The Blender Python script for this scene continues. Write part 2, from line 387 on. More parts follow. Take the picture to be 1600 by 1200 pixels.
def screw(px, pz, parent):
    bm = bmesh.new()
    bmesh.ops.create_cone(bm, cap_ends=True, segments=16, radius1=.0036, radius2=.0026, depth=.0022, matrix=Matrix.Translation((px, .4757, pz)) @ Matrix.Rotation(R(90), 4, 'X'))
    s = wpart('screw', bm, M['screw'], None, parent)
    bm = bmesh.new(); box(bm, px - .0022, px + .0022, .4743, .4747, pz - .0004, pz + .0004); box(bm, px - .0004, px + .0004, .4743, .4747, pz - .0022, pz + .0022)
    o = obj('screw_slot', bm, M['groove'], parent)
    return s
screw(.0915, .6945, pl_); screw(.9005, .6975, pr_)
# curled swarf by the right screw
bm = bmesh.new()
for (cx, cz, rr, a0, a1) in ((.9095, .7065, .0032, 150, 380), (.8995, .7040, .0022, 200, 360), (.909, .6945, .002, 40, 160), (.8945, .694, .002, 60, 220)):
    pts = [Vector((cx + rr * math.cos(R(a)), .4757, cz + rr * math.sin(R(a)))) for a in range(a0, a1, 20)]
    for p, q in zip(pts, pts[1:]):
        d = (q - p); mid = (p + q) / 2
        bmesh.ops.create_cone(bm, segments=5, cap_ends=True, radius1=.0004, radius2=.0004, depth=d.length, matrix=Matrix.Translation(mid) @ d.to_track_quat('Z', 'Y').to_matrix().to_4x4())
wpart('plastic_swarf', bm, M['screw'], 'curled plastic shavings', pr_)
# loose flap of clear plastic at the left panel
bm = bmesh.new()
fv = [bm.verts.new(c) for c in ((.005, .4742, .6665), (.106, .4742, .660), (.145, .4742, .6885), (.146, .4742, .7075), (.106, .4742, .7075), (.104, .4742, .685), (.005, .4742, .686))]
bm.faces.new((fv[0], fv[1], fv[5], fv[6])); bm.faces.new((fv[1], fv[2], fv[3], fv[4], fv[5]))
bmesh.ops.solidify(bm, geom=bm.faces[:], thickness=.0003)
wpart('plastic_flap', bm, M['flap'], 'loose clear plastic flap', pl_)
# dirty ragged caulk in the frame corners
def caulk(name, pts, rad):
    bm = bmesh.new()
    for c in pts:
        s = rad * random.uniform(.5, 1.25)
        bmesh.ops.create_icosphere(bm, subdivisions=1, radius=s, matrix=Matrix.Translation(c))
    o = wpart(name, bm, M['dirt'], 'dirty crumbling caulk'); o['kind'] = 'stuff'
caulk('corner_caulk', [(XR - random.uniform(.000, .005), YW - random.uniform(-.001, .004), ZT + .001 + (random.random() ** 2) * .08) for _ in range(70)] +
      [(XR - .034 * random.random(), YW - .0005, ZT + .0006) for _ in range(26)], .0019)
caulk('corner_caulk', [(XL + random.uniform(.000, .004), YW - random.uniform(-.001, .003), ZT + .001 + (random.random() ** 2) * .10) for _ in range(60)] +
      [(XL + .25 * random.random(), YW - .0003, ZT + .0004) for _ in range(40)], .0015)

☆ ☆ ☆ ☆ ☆

**Do this:** Write every line of the material above again, exactly.

**Complete output:**
The Blender Python script for this scene continues. Write part 2, from line 387 on. More parts follow. Take the picture to be 1600 by 1200 pixels.
def screw(px, pz, parent):
    bm = bmesh.new()
    bmesh.ops.create_cone(bm, cap_ends=True, segments=16, radius1=.0036, radius2=.0026, depth=.0022, matrix=Matrix.Translation((px, .4757, pz)) @ Matrix.Rotation(R(90), 4, 'X'))
    s = wpart('screw', bm, M['screw'], None, parent)
    bm = bmesh.new(); box(bm, px - .0022, px + .0022, .4743, .4747, pz - .0004, pz + .0004); box(bm, px - .0004, px + .0004, .4743, .4747, pz - .0022, pz + .0022)
    o = obj('screw_slot', bm, M['groove'], parent)
    return s
screw(.0915, .6945, pl_); screw(.9005, .6975, pr_)
# curled swarf by the right screw
bm = bmesh.new()
for (cx, cz, rr, a0, a1) in ((.9095, .7065, .0032, 150, 380), (.8995, .7040, .0022, 200, 360), (.909, .6945, .002, 40, 160), (.8945, .694, .002, 60, 220)):
    pts = [Vector((cx + rr * math.cos(R(a)), .4757, cz + rr * math.sin(R(a)))) for a in range(a0, a1, 20)]
    for p, q in zip(pts, pts[1:]):
        d = (q - p); mid = (p + q) / 2
        bmesh.ops.create_cone(bm, segments=5, cap_ends=True, radius1=.0004, radius2=.0004, depth=d.length, matrix=Matrix.Translation(mid) @ d.to_track_quat('Z', 'Y').to_matrix().to_4x4())
wpart('plastic_swarf', bm, M['screw'], 'curled plastic shavings', pr_)
# loose flap of clear plastic at the left panel
bm = bmesh.new()
fv = [bm.verts.new(c) for c in ((.005, .4742, .6665), (.106, .4742, .660), (.145, .4742, .6885), (.146, .4742, .7075), (.106, .4742, .7075), (.104, .4742, .685), (.005, .4742, .686))]
bm.faces.new((fv[0], fv[1], fv[5], fv[6])); bm.faces.new((fv[1], fv[2], fv[3], fv[4], fv[5]))
bmesh.ops.solidify(bm, geom=bm.faces[:], thickness=.0003)
wpart('plastic_flap', bm, M['flap'], 'loose clear plastic flap', pl_)
# dirty ragged caulk in the frame corners
def caulk(name, pts, rad):
    bm = bmesh.new()
    for c in pts:
        s = rad * random.uniform(.5, 1.25)
        bmesh.ops.create_icosphere(bm, subdivisions=1, radius=s, matrix=Matrix.Translation(c))
    o = wpart(name, bm, M['dirt'], 'dirty crumbling caulk'); o['kind'] = 'stuff'
caulk('corner_caulk', [(XR - random.uniform(.000, .005), YW - random.uniform(-.001, .004), ZT + .001 + (random.random() ** 2) * .08) for _ in range(70)] +
      [(XR - .034 * random.random(), YW - .0005, ZT + .0006) for _ in range(26)], .0019)
caulk('corner_caulk', [(XL + random.uniform(.000, .004), YW - random.uniform(-.001, .003), ZT + .001 + (random.random() ** 2) * .10) for _ in range(60)] +
      [(XL + .25 * random.random(), YW - .0003, ZT + .0004) for _ in range(40)], .0015)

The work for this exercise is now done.